Exercise 8.1 Complete the identification argument for this model by following these steps:

  1. Argue that the vector \(\pi\) and \(\delta\) can be inverted from \(\tilde{\pi}\) and the unemployment rate \(U(z)\).
  2. State an assumption on the support of \(Z\) such that \(F_{W}\) is identified in some part of the support of \(Z\).
  3. Argue that \(\lambda\) is identified for \(Z\) in this same region of the support.
  4. Argue that each \(w_{k}^*(z)\) is identified from \(h_{k}(z)\) and \(F_{W}\).

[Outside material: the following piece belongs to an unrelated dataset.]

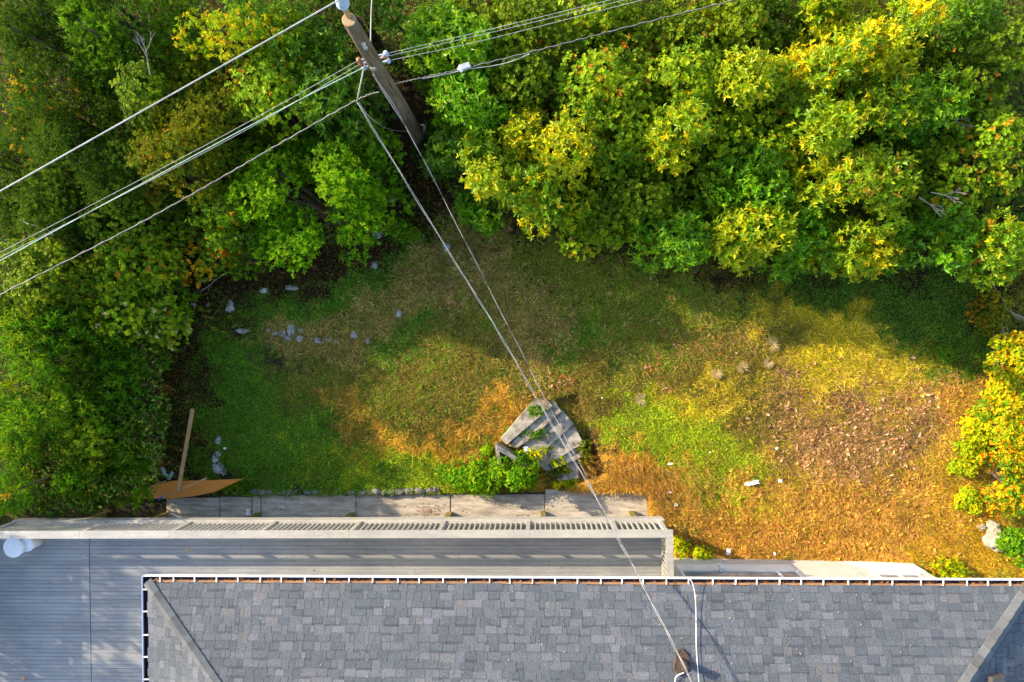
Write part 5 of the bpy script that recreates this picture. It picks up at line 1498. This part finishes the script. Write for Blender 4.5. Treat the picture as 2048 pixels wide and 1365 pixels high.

  5. Use the reservation wage equation to argue that each \(b_{k}\) and \(\beta\) is identified.
Flinn, Christopher, and James Heckman. 1982. “New Methods for Analyzing Structural Models of Labor Force Dynamics.” Journal of Econometrics 18 (1): 115–68.
Heckman, James, and Burton Singer. 1984. “A Method for Minimizing the Impact of Distributional Assumptions in Econometric Models for Duration Data.” Econometrica: Journal of the Econometric Society, 271–320.
Marschak, Jacob. 1953. “Economic Measurements for Policy and Prediction.” In Studies in Econometric Method, edited by W. Hood and C. Koopmans. John Wiley & Sons.
McCall, John Joseph. 1970. “Economics of Information and Job Search.” The Quarterly Journal of Economics 84 (1): 113–26.